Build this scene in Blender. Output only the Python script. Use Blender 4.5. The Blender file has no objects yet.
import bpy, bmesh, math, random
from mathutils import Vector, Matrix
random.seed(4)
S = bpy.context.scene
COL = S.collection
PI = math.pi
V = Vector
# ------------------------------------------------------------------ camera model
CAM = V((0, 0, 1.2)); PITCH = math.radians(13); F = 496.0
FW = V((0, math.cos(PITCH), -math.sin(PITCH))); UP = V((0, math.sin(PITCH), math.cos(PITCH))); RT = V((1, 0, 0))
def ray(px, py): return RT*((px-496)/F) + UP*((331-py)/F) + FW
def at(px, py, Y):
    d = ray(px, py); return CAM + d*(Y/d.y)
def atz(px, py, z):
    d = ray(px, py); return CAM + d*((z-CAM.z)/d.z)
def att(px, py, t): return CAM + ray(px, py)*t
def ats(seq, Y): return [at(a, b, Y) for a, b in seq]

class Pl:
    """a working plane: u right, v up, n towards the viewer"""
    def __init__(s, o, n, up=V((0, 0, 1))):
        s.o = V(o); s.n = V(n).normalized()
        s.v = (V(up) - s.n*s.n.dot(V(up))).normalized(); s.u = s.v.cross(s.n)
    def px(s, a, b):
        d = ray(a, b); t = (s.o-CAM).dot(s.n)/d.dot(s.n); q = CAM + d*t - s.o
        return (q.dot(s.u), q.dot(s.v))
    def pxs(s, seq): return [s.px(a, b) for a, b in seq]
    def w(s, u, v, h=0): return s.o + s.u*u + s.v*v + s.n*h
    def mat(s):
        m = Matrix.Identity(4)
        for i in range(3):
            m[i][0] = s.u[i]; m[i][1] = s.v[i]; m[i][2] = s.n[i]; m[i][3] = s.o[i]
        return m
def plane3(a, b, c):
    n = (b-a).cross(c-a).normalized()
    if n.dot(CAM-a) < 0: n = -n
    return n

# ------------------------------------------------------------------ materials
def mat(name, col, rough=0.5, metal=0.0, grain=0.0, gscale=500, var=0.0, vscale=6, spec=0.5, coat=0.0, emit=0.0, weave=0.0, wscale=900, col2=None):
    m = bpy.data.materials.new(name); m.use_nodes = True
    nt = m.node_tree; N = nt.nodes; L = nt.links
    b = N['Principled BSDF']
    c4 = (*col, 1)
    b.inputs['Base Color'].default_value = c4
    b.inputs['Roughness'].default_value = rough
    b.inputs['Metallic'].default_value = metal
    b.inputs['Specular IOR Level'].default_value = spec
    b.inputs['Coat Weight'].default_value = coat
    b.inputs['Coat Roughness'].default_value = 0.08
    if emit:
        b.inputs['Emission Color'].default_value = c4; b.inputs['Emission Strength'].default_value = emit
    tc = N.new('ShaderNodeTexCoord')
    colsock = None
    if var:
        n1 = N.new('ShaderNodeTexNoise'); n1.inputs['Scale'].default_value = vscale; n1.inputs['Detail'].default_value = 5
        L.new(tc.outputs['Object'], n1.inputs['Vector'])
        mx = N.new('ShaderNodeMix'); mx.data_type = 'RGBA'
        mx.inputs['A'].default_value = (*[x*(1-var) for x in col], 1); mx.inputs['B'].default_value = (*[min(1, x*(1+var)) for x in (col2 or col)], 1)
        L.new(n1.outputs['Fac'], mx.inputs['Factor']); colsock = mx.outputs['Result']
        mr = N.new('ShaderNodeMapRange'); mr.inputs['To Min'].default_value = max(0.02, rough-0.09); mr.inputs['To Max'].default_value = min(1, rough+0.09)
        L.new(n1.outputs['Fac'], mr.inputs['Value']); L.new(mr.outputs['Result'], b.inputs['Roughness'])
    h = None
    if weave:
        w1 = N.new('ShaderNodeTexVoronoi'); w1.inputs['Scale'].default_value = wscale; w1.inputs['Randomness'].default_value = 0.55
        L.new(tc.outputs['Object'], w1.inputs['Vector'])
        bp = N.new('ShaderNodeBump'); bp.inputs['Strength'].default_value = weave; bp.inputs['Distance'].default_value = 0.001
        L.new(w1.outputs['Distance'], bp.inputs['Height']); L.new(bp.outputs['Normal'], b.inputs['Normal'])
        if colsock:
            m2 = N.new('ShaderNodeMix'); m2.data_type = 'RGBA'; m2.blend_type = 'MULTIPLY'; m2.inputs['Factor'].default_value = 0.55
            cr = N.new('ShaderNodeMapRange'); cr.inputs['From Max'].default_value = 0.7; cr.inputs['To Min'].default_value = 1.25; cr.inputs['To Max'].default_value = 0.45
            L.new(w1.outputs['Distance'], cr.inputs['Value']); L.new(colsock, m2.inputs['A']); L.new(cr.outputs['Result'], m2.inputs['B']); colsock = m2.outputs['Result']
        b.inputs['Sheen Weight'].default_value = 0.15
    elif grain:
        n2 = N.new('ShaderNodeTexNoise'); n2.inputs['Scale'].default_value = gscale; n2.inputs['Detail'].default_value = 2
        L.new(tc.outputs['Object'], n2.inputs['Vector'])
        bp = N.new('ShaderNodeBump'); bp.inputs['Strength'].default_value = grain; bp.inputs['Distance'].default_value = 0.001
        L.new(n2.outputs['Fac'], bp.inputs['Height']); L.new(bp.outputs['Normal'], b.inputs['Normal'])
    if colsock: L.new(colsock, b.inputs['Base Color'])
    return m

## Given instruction
Lines from the start of the material above through the line containing "def ats(seq, Y): return" are to be duplicated exactly, and only those.

## Reply
Build this scene in Blender. Output only the Python script. Use Blender 4.5. The Blender file has no objects yet.
import bpy, bmesh, math, random
from mathutils import Vector, Matrix
random.seed(4)
S = bpy.context.scene
COL = S.collection
PI = math.pi
V = Vector
# ------------------------------------------------------------------ camera model
CAM = V((0, 0, 1.2)); PITCH = math.radians(13); F = 496.0
FW = V((0, math.cos(PITCH), -math.sin(PITCH))); UP = V((0, math.sin(PITCH), math.cos(PITCH))); RT = V((1, 0, 0))
def ray(px, py): return RT*((px-496)/F) + UP*((331-py)/F) + FW
def at(px, py, Y):
    d = ray(px, py); return CAM + d*(Y/d.y)
def atz(px, py, z):
    d = ray(px, py); return CAM + d*((z-CAM.z)/d.z)
def att(px, py, t): return CAM + ray(px, py)*t
def ats(seq, Y): return [at(a, b, Y) for a, b in seq]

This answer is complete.